Official figures show that the US economy grew at a slightly slower pace than previously estimated in the third quarter.
Gross domestic product grew at a 2% annual rate in the three-month period, the Commerce Department said in its second estimate. This was down from the previously estimated 2.5%.
While the revision was below economists' expectations for an unchanged 2.5% figure, a breakdown of the report offered hopes for a stronger performance in the current quarter.
The figures showed that consumer spending remained solid. Businesses inventories also dropped for the first time since the fourth quarter of 2009.
Data so far suggest the fourth-quarter growth pace could exceed 3%, which would be the fastest in 18 months. Despite the downward revision, third quarter growth was still a step up from the April-June period's 1.3% pace.
The government revised third-quarter output to account for an $8.5 billion drop in business inventories, which lopped off 1.55 percentage points from GDP growth. Inventories had previously been estimated to have increased $5.4 billion.
The drag from inventories was offset by strong export growth. Excluding inventories, the economy grew at an unrevised brisk 3.6% pace after expanding 1.6% in the second quarter.
Consumer spending was revised slightly down to a 2.3% growth pace from 2.4% because of adjustments to motor vehicle fuels and lubricants. It was still the quickest pace since the fourth quarter of 2010.
But real disposable income fell 2.1% in the third quarter after declining 0.5% in the previous three months.
There was also a small revision to business investment, which rose at a 14.8% rate instead of 16.3% as estimates for investment in non-residential structures and outlays on equipment and software were lowered.

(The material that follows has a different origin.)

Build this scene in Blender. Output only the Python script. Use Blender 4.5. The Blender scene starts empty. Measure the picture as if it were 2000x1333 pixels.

Export growth was stronger than previously estimated, rising at a 4.3% rate instead of 4%. Imports increased at a much slower 0.5% rate rather than 1.9%. Residential construction growth was revised down, as was government spending.
The GDP report also showed inflation pressures subsiding. A price index for personal spending rose at a 2.3% rate in the third quarter, instead of 2.4%. A core inflation measure, which strips out food and energy costs, rose at a 2% rate rather than 2.1%. This measure is closely watched by the Federal Reserve.